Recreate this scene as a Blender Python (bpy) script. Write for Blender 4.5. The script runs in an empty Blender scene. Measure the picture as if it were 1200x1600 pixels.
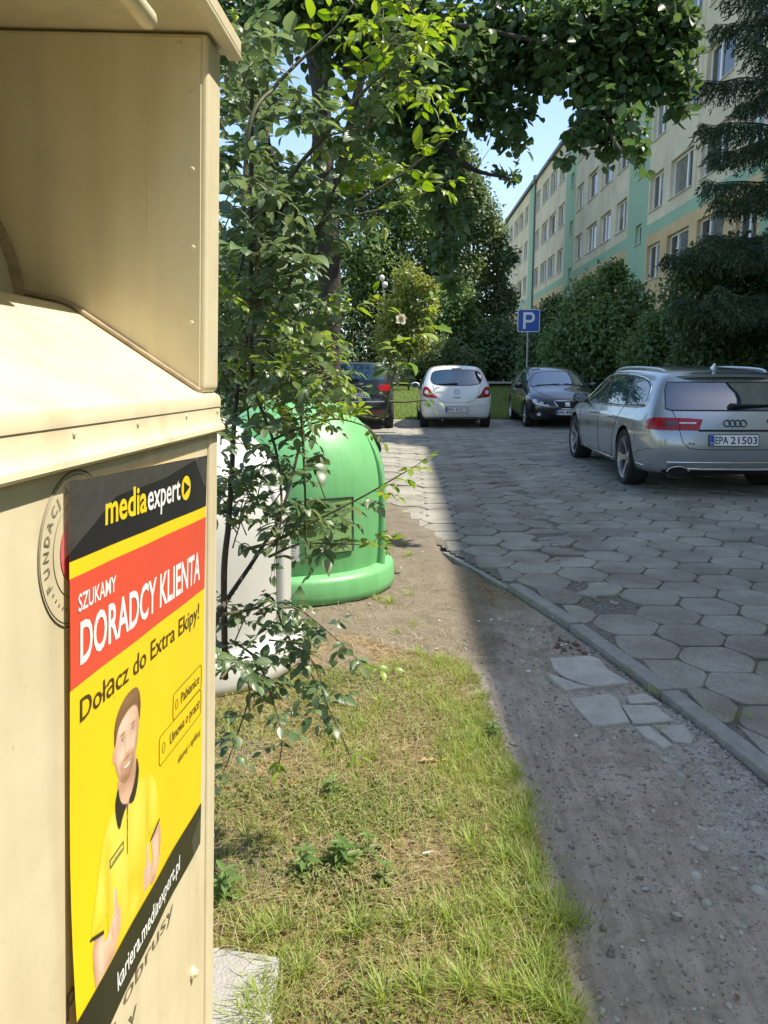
...
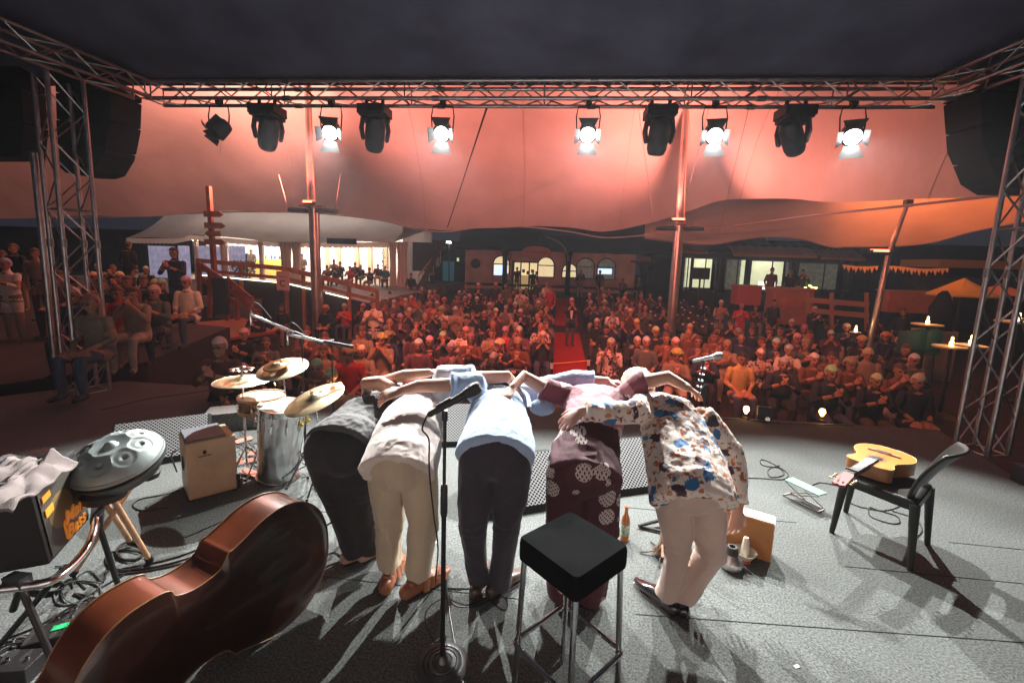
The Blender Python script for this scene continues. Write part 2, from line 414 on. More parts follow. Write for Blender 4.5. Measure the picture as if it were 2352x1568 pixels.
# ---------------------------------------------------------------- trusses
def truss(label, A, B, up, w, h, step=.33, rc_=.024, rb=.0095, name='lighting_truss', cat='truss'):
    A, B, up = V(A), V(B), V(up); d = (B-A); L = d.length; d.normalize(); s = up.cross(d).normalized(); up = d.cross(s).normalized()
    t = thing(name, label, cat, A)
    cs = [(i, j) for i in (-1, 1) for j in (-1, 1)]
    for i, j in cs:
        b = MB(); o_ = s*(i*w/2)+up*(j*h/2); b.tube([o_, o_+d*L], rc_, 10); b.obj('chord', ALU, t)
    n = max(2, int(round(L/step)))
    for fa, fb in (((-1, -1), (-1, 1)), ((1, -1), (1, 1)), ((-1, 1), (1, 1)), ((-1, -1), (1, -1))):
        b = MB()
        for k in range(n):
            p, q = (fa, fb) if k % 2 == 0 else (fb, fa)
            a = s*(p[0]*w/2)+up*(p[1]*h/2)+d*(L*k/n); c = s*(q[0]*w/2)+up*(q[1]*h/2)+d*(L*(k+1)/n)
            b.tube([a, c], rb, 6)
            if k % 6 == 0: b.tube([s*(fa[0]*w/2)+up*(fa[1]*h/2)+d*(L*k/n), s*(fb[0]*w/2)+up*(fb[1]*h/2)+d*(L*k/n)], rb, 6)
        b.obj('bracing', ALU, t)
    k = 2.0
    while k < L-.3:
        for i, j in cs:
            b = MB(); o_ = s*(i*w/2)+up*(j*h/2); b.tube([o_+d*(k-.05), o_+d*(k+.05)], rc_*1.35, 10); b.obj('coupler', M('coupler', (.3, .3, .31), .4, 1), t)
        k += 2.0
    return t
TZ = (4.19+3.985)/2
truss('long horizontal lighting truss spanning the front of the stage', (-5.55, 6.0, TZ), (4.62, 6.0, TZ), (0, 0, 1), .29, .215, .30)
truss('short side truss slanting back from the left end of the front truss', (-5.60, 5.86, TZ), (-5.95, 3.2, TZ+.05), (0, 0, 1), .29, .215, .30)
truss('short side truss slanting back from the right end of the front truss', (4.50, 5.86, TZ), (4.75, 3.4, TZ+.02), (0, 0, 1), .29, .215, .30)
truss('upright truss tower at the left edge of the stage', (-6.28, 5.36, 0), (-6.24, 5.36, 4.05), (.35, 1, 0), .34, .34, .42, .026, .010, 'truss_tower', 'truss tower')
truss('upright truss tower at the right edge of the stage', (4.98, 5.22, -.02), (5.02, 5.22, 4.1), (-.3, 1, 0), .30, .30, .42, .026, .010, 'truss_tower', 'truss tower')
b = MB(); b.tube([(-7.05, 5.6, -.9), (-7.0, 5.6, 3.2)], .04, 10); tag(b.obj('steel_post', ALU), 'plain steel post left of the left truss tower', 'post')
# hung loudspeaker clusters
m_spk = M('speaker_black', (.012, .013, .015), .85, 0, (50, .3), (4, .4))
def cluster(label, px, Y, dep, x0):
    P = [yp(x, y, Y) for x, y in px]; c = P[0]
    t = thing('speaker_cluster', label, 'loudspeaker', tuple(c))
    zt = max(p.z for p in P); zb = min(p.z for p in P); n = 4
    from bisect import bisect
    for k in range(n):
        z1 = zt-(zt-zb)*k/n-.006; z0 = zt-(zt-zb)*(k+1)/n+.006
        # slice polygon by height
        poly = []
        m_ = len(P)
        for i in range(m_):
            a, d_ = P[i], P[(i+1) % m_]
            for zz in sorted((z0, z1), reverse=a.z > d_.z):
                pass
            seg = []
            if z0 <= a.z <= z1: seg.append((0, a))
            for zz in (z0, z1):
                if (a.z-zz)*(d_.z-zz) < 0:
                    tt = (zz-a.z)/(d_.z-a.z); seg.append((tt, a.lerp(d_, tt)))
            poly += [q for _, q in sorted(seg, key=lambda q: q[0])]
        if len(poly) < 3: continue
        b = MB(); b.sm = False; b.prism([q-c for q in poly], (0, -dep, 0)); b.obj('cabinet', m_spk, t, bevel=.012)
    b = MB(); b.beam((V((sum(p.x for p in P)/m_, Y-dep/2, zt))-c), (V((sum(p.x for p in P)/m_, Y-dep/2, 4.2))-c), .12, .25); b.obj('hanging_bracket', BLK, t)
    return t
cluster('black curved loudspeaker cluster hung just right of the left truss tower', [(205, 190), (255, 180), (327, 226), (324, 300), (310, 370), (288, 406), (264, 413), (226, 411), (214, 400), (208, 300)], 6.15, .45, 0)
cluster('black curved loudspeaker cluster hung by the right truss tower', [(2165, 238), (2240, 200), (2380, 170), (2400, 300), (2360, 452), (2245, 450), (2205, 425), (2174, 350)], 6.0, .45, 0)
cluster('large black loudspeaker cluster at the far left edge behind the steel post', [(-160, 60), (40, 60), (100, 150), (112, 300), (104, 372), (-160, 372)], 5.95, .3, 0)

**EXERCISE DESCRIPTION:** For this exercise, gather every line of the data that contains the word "were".

**RESULT:**
Recreate this scene as a Blender Python (bpy) script. Write for Blender 4.5. The script runs in an empty Blender scene. Measure the picture as if it were 1200x1600 pixels.
The Blender Python script for this scene continues. Write part 2, from line 414 on. More parts follow. Write for Blender 4.5. Measure the picture as if it were 2352x1568 pixels.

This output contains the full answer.